Now we extract some useful work $W$ (by boiling water and running a steam turbine, for example), and we dump all that entropy into the low-temperature reservoir at temperature $T_\mathrm{cold}$ (using a nearby cool river to condense the steam, for example): $$S=\frac{E-W}{T_\mathrm{cold}} .$$

The energy balance works out: $$E-W=(E-W).$$ The entropy balance works out: $$\frac{E}{T_\mathrm{hot}}=\frac{E-W}{T_\mathrm{cold}}.$$ The efficiency is $$\frac{W}{E}=1-\frac{T_\mathrm{cold}}{T_\mathrm{hot}}.$$ And the higher the temperature of the hot reservoir, the more work $W$ we can pull out while satisfying the two conversation laws.

Now to the point: The Sun sends a lot of energy our way: around 1000 W/m² at the earth's surface. But is this in fact all that much energy? The heat capacity of soil is about 1000 J/kg-°C, so if we simply extracted 1°C from a kilogram of soil per second, we'd match the Sun in energy per square meter. And there's a lot of soil available, and its absolute temperature is pretty high (about 283 above absolute zero in divisions of °C).

And the heat capacity of water is four times as high! Even better, water is self-circulating, so in this scenario, we could cool seawater and let it recirculate. We could operate a party boat: pull out thermal energy from water to make ice for our cocktails and use the extracted energy to cruise around all day.

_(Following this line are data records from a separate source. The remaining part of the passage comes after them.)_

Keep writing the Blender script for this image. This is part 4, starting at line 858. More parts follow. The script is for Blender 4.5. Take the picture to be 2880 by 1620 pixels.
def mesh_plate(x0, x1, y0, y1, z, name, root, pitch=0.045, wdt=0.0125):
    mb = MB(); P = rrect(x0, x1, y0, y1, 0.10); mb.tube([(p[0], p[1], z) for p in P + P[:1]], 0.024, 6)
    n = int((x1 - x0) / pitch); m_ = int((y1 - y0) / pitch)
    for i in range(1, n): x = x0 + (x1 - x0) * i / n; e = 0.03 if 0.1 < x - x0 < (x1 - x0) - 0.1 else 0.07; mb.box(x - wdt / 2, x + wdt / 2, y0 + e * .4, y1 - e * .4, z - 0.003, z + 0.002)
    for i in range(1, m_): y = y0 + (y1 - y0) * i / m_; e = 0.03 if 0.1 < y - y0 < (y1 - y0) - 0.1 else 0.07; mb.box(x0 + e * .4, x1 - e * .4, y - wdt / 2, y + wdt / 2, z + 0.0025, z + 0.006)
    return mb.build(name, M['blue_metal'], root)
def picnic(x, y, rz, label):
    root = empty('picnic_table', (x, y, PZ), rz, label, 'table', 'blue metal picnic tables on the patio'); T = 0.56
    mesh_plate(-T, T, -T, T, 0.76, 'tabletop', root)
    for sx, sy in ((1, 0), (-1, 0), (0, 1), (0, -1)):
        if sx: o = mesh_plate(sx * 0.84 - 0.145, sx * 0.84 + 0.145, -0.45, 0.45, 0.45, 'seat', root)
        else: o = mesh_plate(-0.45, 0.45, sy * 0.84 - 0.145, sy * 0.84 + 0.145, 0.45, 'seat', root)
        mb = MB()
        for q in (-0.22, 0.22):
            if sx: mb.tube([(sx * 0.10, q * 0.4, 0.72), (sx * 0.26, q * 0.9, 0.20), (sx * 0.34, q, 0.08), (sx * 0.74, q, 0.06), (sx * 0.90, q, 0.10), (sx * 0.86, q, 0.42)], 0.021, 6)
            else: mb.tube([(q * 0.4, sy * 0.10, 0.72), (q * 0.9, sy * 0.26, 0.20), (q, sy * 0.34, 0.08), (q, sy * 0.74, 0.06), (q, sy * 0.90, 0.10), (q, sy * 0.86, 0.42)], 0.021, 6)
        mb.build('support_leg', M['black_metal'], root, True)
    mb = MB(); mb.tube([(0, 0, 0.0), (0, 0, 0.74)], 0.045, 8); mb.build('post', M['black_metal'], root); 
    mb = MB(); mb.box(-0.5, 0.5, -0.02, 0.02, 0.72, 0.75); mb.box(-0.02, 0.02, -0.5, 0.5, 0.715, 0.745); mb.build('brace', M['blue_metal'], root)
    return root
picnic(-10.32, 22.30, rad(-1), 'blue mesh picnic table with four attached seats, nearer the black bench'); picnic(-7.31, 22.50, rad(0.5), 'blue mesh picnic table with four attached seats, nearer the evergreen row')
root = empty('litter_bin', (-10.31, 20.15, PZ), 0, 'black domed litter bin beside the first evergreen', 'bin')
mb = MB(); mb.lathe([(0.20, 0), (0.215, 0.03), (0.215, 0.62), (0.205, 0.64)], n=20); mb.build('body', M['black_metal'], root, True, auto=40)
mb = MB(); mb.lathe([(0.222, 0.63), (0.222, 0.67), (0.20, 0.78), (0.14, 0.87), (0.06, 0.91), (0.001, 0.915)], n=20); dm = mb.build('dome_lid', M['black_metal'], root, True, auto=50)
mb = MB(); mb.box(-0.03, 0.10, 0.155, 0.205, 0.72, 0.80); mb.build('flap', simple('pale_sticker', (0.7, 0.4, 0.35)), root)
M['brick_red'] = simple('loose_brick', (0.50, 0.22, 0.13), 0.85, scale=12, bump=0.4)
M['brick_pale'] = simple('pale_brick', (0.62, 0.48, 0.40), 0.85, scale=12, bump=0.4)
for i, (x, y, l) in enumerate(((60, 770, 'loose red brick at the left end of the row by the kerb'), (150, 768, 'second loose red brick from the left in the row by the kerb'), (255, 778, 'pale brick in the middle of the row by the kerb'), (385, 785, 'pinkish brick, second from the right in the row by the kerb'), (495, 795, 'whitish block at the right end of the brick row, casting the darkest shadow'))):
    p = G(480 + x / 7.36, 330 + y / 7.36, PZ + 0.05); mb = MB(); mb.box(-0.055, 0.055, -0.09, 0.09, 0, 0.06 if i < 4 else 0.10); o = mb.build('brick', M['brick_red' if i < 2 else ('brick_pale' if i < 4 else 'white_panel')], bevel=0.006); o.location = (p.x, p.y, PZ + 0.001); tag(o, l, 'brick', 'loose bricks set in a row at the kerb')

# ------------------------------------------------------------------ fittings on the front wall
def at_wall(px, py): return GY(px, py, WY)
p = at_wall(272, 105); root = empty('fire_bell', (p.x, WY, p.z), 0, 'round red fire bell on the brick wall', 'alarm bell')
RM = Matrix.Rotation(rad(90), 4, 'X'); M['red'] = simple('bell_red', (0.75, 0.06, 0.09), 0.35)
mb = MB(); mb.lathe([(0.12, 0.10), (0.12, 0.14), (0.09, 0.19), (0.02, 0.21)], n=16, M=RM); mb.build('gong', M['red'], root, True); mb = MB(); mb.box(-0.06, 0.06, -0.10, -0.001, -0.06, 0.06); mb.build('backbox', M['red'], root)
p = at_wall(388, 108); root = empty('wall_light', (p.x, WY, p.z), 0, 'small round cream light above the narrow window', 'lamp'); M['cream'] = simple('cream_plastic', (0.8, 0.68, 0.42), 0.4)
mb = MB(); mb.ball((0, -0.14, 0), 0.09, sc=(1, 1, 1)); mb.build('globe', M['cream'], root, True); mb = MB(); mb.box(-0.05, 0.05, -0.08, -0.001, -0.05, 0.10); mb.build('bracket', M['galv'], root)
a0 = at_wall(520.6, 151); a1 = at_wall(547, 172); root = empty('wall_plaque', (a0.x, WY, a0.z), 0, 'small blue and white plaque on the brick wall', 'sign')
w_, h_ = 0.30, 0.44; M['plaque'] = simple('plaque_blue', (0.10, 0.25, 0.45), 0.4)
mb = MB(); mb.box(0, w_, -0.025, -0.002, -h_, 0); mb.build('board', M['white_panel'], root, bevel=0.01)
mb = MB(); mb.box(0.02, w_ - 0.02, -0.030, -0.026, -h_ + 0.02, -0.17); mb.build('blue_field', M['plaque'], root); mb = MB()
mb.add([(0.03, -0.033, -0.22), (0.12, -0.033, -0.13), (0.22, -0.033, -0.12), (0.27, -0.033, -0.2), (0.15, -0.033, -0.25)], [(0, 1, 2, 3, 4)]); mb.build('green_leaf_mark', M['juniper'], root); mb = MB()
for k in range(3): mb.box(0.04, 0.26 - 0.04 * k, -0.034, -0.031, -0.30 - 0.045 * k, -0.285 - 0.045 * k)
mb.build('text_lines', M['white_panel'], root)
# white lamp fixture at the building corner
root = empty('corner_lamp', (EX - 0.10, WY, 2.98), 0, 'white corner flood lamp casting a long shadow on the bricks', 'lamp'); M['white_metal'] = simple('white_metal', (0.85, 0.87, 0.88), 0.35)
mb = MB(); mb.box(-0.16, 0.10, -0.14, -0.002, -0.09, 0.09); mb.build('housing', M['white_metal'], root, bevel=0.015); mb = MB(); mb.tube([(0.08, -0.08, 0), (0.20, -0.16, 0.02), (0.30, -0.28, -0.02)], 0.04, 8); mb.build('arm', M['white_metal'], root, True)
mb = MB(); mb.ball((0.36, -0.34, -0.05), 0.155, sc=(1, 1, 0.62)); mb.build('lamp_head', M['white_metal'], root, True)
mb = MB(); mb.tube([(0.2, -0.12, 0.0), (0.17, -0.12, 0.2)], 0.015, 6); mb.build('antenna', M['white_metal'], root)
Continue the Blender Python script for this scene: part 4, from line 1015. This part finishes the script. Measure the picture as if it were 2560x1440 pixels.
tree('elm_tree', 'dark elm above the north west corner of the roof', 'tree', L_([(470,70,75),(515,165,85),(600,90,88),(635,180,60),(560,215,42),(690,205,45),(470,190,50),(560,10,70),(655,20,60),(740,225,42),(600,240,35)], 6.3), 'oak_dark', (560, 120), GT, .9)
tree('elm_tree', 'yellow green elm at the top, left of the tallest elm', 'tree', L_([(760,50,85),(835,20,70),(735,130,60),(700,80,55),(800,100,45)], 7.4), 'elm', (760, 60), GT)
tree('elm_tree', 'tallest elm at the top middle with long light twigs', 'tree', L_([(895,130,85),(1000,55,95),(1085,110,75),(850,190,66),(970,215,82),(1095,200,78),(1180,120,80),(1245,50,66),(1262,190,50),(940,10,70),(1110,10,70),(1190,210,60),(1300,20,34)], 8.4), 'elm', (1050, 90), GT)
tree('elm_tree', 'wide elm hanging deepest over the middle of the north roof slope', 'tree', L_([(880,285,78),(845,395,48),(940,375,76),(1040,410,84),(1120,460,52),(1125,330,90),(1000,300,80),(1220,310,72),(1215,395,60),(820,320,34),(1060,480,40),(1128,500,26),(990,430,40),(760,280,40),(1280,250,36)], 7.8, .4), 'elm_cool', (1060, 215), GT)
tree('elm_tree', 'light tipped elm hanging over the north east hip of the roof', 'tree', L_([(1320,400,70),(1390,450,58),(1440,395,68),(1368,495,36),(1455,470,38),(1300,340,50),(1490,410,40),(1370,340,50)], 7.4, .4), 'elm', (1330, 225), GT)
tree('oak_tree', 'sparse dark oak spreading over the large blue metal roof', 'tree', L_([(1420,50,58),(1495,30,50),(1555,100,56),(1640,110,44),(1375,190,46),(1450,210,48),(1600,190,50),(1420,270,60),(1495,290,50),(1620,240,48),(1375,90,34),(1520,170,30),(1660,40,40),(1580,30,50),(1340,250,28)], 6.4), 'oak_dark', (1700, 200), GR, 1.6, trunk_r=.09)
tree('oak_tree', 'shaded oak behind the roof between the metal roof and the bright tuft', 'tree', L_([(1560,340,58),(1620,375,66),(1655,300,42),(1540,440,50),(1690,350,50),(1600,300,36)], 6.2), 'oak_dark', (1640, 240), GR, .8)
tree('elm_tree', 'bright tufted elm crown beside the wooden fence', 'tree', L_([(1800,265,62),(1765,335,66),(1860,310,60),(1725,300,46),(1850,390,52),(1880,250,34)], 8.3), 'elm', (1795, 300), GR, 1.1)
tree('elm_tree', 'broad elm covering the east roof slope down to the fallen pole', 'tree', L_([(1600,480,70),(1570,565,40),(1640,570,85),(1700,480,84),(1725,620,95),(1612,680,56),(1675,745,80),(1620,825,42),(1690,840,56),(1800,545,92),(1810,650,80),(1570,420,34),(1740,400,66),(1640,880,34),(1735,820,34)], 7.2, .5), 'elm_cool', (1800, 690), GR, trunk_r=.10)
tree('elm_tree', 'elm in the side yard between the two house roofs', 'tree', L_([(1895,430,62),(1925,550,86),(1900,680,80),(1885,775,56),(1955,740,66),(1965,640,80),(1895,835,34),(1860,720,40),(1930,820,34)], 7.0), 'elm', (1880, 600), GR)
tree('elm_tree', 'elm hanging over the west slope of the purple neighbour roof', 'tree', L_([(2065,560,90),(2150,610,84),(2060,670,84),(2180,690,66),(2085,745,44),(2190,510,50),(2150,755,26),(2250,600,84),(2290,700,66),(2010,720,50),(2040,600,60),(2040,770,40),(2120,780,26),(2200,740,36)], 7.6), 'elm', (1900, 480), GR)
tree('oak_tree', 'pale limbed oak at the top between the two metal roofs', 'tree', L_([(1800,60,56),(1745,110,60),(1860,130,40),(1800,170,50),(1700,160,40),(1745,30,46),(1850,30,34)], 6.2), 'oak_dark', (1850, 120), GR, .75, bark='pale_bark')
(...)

Unfortunately, the restrictions described above tell us that we can't perform this extraction: there's no lower-temperature reservoir to send the entropy to (here, I'm assuming that most of the earth and atmosphere available to us is at around 10°C). In contrast, the Sun's temperature is enormous—around 5500°C, which makes the denominator of the effective entropy term $S=E/T$ relatively small. Thus, it's not the energy of the sunlight that's particularly useful—it's its low entropy.


A conceptual answer in two parts:

First, note that the energy of the Earth is essentially constant. The Earth continuously loses energy to space, and the Sun makes up that loss. (Yes, there are small plus and minuses, but this is basically correct) The Sun’s power is certainly not rapidly increasing Earth’s total energy.

So why does The Sun’s power seem so vital? Well, it makes up the lost power. Surrounding Earth in a Giant Space Comfort Blanket would reduce those losses too, but somehow that seems less great than the concentrated power of the Sun.

So that’s where entropy comes in: the Sun’s energy is concentrated & high temperature, hence low entropy (which is good), unlike diffuse & low temperature high entropy (less good) planetary heat.

Viewed that way, while just making up lost power, the Sun is providing a dose of order (low entropy) which allows life to do its thing by consuming that and giving off the power as disordered low-grade heat.


The entropy of the earth+sun system is lower than a system with the earth surrounded by diffuse energy equivalent to that of the sun. Technically, both systems have the same energy, but the former has much more usable energy.